For instance, let’s say you’re Vladimir Putin, and your economic model is in big trouble. You can present that problem as, like, “Well, way too much of our economy is dependent upon oil revenue and we don’t have enough competition in most sectors of the economy to grow efficiently, because the economic system I have championed is pretty terrible.” Or you can be like, “This is happening because we reclaimed territory that rightly belongs to Russia and the West didn’t like it because they are inherently different from us and so they levied sanctions.” The clash of civilizations model in that case clearly benefits Putin.
It also makes for a relatively straightforward news media narrative. It’s hard not to imagine the other monolithically—like, I understand the political and cultural diversity in the United States, but it’s much harder to understand the diversity in religious thought and practice in, say, Saudi Arabia. So the media has an easier time telling the story if there is only “us” and “them.”
Now, I don’t want to minimize the real and important differences between cultural and religious groups around the world, but we choose whether to place these events in a broader geopolitical context. Like, when a white fascist Norwegian murders 77 white nonfascist Norwegians, we don’t see that as indicative of global conflict. I think we’re right not to view that murder through the lens of global politics, but we certainly could have: We could argue that the fault line is between those who think political and economic systems should be open and those who think they should be closed.
But there are lots of people who will attempt to read these murders as further proof of the intractable conflict between “our” values and “their” values. (Like, there’s a headline on the DrudgeReport right now: “Islamic immigration to U.S. on the rise.” Not Muslim immigration, but Islamic immigration, as if Islam itself is marching toward Main Street or whatever.) I mean, I am not a Muslim, but I can think of nothing in the Quran or the hadiths to support the idea that drawing the prophet in bigoted or insulting ways is a greater sin than murdering a dozen people.

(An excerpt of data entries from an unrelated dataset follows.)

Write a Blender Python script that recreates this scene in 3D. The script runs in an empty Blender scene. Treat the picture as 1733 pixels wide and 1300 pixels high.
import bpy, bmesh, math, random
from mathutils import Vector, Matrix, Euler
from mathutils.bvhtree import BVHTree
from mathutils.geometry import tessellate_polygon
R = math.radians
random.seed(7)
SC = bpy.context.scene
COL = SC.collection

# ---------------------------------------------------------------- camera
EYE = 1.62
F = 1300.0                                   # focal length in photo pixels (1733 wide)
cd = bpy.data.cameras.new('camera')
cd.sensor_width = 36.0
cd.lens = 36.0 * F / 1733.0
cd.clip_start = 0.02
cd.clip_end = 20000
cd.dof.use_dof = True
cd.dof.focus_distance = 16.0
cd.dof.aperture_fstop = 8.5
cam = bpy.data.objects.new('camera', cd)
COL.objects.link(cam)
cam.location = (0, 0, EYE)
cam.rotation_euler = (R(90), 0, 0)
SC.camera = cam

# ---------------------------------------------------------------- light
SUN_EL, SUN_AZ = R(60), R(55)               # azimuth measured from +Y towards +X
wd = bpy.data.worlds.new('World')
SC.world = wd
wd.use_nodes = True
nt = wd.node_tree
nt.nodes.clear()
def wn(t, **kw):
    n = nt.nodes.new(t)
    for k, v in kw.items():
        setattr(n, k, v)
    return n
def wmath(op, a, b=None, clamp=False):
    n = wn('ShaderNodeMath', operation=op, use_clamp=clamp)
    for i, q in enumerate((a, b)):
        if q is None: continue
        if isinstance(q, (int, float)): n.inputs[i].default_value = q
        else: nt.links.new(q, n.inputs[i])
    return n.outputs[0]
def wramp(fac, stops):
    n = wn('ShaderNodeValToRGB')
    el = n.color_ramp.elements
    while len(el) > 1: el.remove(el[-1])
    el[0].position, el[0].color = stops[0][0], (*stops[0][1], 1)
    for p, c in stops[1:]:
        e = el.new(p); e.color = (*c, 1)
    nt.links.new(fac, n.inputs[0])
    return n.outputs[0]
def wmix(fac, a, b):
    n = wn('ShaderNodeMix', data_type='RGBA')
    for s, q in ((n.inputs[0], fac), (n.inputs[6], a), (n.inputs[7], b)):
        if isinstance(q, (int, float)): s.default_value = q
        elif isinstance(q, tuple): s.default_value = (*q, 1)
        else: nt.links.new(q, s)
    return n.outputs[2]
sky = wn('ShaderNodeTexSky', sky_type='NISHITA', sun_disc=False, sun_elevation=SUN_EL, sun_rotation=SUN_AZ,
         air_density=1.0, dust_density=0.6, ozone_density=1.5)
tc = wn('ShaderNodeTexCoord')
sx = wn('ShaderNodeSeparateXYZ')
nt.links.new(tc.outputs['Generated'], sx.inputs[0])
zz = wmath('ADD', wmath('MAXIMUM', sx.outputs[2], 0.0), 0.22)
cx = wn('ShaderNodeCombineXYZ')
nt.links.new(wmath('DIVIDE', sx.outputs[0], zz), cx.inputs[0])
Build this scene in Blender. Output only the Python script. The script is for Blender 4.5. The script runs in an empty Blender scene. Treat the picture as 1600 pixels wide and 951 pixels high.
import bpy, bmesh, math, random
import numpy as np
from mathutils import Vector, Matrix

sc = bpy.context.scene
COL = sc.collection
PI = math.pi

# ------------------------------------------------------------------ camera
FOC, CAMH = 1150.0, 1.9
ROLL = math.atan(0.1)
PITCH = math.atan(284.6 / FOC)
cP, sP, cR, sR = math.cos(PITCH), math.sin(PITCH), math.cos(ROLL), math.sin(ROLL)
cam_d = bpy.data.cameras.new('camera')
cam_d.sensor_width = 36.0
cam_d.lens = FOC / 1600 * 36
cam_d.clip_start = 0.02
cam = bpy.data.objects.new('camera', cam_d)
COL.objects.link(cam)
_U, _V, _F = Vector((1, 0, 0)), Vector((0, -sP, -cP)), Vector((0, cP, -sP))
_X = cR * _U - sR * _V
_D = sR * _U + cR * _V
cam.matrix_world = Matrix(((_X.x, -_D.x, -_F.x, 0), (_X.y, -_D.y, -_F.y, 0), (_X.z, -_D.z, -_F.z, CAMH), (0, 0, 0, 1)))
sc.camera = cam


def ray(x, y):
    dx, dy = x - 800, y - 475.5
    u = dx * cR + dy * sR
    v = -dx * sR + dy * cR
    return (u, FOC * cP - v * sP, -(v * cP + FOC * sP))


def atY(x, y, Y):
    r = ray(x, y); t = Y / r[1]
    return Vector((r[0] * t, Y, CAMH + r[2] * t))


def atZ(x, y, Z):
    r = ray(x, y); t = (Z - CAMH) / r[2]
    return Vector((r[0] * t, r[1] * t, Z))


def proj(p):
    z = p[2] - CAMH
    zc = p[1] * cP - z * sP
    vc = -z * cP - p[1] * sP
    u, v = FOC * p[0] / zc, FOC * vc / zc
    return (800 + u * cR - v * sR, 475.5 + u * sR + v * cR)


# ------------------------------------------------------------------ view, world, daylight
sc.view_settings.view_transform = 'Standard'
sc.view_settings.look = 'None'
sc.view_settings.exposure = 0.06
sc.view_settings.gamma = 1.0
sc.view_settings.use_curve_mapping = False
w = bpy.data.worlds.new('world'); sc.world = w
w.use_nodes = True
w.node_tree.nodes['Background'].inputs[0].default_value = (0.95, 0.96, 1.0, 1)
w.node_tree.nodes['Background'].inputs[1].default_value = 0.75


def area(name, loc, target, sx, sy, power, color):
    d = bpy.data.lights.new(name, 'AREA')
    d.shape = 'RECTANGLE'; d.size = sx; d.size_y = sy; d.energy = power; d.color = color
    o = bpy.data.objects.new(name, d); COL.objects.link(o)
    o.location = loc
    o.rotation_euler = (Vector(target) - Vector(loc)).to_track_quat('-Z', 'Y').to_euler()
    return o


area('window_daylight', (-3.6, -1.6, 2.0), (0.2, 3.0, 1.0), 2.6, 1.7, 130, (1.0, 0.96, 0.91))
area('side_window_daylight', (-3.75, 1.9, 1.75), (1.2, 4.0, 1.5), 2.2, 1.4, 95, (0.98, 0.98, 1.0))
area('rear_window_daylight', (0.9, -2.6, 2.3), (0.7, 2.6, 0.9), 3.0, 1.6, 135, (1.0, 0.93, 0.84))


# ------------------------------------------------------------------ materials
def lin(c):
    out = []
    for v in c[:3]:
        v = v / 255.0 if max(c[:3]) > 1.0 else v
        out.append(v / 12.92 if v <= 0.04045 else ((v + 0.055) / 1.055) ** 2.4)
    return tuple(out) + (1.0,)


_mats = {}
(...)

So I am always suspicious of any attempt to construct an “us” that’s wholly separate from a “them.” Also, viewing cultural and religious exchange as conflict/clash/war dramatically oversimplifies the ways that cultures and religious traditions really interact. It’s inaccurate to say that religions or cultures “win” in the way that wars can be won. There is conflict, but there is also exchange. And the conflicts rarely occur along easily defined demographic lines. Like, there are people in the West who say, “We are at war with islam,” and there are people in the Islamic world who say, “We are at war with the West,” but most people in both the Islamic world and the West are like, “Nah.” But if those who murder cartoonists—or those who throw grenades into mosques—are seen as the defining voices in the cross-cultural conversation, we are in worsening trouble.
Of course there’s a lot more going on in these cultural exchanges, including all kinds of bigotry and cultural power dynamics and general inability to imagine the other complexly, but before you assume that a clash of civilizations is inevitable/the only way to view the world, please consider that millions of nonmuslims live peacefully in the Islamic world, and millions of Muslims live peacefully in the West. Are there cultural differences? Of course. Do they necessitate violence? I just don’t buy that argument.